Die ethische Dimension von Wildheit betreffend wird in der Erzählung deutlich, dass Ruel ein feines Benehmen fremd ist, sie auf Wigalois keineswegs liebenswürdig, sondern ungehiure (V. 6340), furchterregend, wirkt und dass sie triebhaft, da von Wut bestimmt ist. In der gesamten Episode lässt der Erzähler sie nicht sprechen, und sie verhindert mittels Gewaltanwendung, dass Wigalois sie zur Rede stellt, wodurch sie sich von ethischen Grundsätzen abwendet. Ruel lebt offenbar isoliert, war jedoch einstmals verheiratet, d.h. zu einer sozialen Bindung fähig: eine Komponente der Menschlichkeit. Dies ist im Übrigen der Grund für ihren unbändigen Zorn: Wigalois soll als Büßopfer herhalten, da ein anderer Ritter ihren Gatten ermordet hat.

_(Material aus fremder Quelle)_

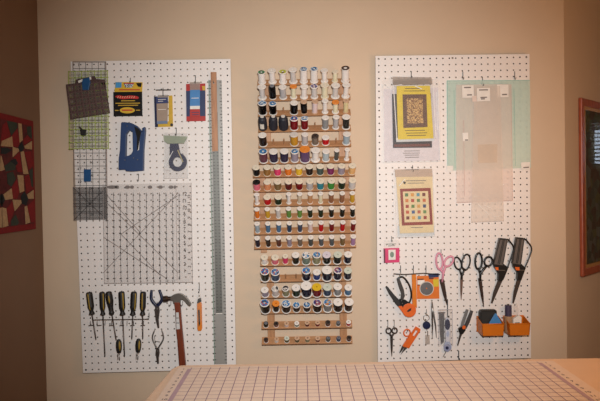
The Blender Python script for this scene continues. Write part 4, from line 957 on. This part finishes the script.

Darüber hinaus trägt Ruel einen Namen: diu starke Rûel, eine Komponente, die sie als (selbst-)reflexive Person auszeichnen könnte. Rûel/ Ruel, vermutlich von rûch stammend, was in etwa „haarig, struppig, zottig rauh, herbe, hart, strenge, unwirsch, ungebildet“ bedeutet (Lexer 1992, S. 172), verweist jedoch wiederum auf Ruels markante Wildheit im anthropologischen und ethischen Sinne.

 

Was ist dieses furchtbare Wesen vor ihm nur: ein Mensch, ein Tier – oder etwas Drittes...?

 

Betrachten wir zur Beantwortung dieser Frage schlussendlich die dritte Dimension von Wildheit, die sich auf religiöse Aspekte bezieht.

Ruels Augen als zwô kerzen brünnen dâ (V. 6296), sie brennen wie (Höllen-)Feuer, wofür auch die Beschimpfung Ruels als wîp,/ diu der helle zæme (V. 6499 f.), als ein Höllenweib, spricht. Ruel wird zudem als tiuvelin, Teufelin, und tiuvels trûte (V. 6379, 6443, 6452), des Teufels Geliebte, bezeichnet. Naheliegend ist, auch aufgrund ihrer schwarzen Körperfärbung, dass Ruel heidnisch ist.

Einen Bund mit dem Teufel jedoch hat im Wigalois nicht Ruel, sondern einzig der Tyrann Roaz explizit geschlossen.

Insgesamt ist Ruel nach religiösen Parametern zwar durchaus ohne nennenswerte Einschränkung der wilde zuzuordnen. Die teuflischen Beinamen aber, die sie vom Erzähler mehrfach erhält, wirken überspitzt – Ruel wird vom Heidnischen in die Ecke des Antichristlichen, des Teuflischen gedrängt. Damit wird sie, wird das Wilde an sich, als prägnantes Gegenbild zum christlichen Helden Wigalois vorgeführt.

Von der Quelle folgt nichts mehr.